*EXERCISE MATERIALS*:
--- Start ---
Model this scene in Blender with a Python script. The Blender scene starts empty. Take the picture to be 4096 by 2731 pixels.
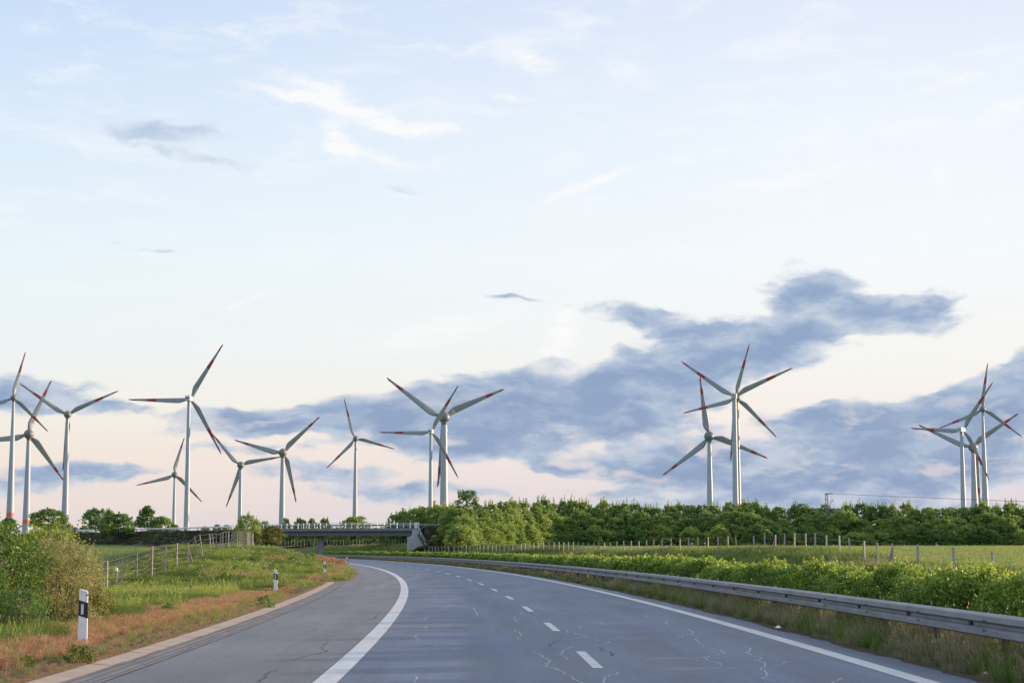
--- End ---
--- Start ---
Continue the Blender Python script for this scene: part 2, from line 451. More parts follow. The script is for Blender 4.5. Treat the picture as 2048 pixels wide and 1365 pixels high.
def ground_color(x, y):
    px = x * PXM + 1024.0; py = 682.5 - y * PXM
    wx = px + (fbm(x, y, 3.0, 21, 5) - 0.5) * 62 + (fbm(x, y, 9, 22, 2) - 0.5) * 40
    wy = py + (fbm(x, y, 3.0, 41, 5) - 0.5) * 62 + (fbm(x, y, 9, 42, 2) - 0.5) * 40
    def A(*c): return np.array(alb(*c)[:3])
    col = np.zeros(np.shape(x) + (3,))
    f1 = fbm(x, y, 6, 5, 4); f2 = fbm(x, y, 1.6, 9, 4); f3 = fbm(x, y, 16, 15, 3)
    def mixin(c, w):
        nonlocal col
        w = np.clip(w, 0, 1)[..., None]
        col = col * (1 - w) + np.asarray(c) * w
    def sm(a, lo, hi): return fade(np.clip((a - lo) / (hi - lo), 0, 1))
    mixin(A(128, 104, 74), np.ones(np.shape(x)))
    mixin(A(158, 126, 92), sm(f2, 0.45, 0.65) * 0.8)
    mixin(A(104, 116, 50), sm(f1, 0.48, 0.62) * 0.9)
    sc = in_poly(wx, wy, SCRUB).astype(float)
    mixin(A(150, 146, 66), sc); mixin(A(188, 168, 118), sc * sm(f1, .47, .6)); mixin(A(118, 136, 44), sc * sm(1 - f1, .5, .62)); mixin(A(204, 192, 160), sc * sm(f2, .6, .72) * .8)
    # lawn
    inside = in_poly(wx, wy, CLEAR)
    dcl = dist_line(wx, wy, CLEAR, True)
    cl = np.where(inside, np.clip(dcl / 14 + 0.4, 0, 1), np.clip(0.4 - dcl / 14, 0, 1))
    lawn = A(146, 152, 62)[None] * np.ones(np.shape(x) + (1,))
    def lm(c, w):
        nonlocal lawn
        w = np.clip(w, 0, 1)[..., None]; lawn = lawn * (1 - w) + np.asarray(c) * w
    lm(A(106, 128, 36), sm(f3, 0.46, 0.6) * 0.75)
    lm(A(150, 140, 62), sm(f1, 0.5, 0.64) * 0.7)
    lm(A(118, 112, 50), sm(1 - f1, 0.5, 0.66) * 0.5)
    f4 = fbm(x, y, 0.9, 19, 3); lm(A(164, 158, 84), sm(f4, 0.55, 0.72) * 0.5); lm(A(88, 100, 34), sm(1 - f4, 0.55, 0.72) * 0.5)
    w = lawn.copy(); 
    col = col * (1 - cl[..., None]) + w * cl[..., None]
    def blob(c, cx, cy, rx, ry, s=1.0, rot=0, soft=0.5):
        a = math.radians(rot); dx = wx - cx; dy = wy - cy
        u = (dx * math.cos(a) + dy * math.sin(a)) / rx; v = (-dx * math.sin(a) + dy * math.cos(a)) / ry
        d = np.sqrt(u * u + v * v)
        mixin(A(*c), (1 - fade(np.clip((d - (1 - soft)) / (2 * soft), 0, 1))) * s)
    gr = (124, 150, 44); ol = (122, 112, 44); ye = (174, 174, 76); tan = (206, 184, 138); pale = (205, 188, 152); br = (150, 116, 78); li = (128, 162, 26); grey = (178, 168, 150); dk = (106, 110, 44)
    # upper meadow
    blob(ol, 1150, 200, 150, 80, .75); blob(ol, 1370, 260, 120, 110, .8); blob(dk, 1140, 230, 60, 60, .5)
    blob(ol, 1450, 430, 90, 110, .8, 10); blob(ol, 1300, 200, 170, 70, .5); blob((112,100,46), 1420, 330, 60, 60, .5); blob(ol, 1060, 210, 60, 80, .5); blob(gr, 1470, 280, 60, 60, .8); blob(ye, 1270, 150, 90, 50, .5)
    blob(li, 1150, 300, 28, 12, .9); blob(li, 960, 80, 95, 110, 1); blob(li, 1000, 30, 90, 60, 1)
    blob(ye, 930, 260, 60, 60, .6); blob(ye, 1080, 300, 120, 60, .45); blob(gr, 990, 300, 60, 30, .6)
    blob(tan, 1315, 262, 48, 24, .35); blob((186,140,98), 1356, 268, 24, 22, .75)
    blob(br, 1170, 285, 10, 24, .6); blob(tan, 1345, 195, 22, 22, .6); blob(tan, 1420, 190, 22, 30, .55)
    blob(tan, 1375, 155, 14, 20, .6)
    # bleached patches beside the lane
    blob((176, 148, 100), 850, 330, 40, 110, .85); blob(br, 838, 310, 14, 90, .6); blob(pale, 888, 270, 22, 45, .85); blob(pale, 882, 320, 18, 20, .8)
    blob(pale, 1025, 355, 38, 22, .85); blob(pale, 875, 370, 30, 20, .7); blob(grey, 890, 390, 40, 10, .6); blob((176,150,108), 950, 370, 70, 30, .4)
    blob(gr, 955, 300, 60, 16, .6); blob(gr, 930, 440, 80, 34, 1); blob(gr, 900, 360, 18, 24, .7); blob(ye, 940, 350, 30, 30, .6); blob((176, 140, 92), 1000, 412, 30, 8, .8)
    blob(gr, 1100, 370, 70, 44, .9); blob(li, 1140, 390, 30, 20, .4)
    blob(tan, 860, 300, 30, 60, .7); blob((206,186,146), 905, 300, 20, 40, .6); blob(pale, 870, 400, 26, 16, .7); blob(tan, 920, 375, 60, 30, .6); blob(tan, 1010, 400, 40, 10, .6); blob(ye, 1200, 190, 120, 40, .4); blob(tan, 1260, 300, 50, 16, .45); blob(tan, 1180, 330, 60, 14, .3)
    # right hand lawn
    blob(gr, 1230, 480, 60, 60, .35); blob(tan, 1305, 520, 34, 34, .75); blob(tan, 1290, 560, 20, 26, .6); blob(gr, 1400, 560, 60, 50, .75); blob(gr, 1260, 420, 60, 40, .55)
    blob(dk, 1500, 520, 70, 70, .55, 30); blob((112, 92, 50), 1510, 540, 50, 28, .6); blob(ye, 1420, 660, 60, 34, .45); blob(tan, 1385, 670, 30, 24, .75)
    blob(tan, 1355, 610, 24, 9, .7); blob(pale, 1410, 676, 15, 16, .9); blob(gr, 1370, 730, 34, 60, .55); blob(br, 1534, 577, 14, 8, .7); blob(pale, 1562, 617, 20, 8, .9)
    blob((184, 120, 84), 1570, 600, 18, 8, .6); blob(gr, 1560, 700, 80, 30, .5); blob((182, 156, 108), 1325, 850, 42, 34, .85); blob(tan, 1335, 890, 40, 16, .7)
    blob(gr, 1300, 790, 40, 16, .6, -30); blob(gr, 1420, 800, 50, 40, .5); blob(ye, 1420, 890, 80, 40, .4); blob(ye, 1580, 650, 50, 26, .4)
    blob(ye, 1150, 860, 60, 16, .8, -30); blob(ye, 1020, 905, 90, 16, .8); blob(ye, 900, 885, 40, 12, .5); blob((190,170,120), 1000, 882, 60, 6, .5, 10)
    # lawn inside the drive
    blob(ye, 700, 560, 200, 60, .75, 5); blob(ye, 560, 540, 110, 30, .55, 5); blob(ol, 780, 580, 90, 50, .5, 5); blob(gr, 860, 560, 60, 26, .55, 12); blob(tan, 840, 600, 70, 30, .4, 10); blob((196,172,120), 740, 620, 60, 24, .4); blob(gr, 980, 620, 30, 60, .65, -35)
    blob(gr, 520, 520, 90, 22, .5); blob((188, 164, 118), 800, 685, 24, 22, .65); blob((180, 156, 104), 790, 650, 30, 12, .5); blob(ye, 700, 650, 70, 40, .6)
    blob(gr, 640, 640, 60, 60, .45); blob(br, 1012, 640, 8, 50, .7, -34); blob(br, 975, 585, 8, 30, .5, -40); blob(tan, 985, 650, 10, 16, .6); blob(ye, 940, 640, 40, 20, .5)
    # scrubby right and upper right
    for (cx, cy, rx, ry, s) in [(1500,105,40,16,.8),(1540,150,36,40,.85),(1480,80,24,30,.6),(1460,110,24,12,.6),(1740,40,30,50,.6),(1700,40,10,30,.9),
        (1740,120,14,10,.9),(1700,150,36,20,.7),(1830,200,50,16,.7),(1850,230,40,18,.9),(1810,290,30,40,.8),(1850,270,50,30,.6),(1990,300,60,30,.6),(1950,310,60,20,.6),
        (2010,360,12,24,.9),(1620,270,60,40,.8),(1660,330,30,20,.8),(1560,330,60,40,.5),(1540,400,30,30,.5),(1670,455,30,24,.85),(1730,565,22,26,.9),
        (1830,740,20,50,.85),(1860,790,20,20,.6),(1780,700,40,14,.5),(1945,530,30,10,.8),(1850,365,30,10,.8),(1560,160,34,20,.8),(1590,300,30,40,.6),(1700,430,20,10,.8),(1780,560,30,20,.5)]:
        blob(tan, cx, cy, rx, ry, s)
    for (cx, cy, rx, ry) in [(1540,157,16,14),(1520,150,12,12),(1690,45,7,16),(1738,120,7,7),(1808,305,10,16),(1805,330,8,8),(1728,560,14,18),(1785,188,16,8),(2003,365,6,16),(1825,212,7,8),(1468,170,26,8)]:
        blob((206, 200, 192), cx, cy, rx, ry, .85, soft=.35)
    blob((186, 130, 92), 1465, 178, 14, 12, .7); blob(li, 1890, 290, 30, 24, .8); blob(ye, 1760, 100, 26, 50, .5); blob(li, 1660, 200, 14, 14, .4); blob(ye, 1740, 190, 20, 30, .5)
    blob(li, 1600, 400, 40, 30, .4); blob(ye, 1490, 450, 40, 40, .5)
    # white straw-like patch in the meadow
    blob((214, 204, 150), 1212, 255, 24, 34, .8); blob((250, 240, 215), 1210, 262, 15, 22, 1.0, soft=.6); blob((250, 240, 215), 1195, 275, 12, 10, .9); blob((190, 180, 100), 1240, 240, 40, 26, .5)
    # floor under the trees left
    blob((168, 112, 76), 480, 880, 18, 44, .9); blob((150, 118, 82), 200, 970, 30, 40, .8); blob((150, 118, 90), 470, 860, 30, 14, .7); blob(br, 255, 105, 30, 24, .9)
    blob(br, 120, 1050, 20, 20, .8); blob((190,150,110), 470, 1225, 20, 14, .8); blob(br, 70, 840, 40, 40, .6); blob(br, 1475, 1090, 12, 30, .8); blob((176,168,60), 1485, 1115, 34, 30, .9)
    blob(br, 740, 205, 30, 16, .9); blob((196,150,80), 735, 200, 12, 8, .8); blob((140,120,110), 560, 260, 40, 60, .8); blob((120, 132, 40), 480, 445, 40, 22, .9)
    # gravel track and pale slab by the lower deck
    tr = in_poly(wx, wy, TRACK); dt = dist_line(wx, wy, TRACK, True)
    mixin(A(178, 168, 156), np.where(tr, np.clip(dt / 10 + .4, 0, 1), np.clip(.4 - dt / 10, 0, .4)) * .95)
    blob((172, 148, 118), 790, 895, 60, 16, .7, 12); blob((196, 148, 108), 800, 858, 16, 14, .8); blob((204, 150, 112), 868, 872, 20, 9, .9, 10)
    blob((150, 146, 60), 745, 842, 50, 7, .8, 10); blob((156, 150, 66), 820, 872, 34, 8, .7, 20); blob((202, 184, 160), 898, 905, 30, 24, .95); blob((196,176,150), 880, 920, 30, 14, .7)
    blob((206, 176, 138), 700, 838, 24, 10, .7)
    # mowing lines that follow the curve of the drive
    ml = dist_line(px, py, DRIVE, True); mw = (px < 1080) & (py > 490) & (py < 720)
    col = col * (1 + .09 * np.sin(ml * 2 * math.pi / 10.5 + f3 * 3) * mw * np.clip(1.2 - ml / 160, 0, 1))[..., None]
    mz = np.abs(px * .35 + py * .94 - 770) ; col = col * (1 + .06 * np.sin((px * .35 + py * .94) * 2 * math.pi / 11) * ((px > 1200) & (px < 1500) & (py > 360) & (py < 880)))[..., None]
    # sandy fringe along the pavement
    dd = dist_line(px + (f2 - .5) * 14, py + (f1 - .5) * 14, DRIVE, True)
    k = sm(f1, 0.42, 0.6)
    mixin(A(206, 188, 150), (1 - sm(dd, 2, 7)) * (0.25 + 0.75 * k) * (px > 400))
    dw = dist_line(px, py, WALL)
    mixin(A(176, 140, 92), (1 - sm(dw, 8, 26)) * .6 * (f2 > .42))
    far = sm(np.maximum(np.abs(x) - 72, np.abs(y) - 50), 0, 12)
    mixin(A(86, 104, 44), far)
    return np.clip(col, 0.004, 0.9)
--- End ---
--- Start ---
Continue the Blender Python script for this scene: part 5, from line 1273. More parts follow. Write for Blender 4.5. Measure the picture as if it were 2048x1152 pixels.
--- End ---
*GIVEN REQUEST*:
Copy out all lines that carry the word "Blender".

*CORRECT RESPONSE*:
Model this scene in Blender with a Python script. The Blender scene starts empty. Take the picture to be 4096 by 2731 pixels.
Continue the Blender Python script for this scene: part 2, from line 451. More parts follow. The script is for Blender 4.5. Treat the picture as 2048 pixels wide and 1365 pixels high.
Continue the Blender Python script for this scene: part 5, from line 1273. More parts follow. Write for Blender 4.5. Measure the picture as if it were 2048x1152 pixels.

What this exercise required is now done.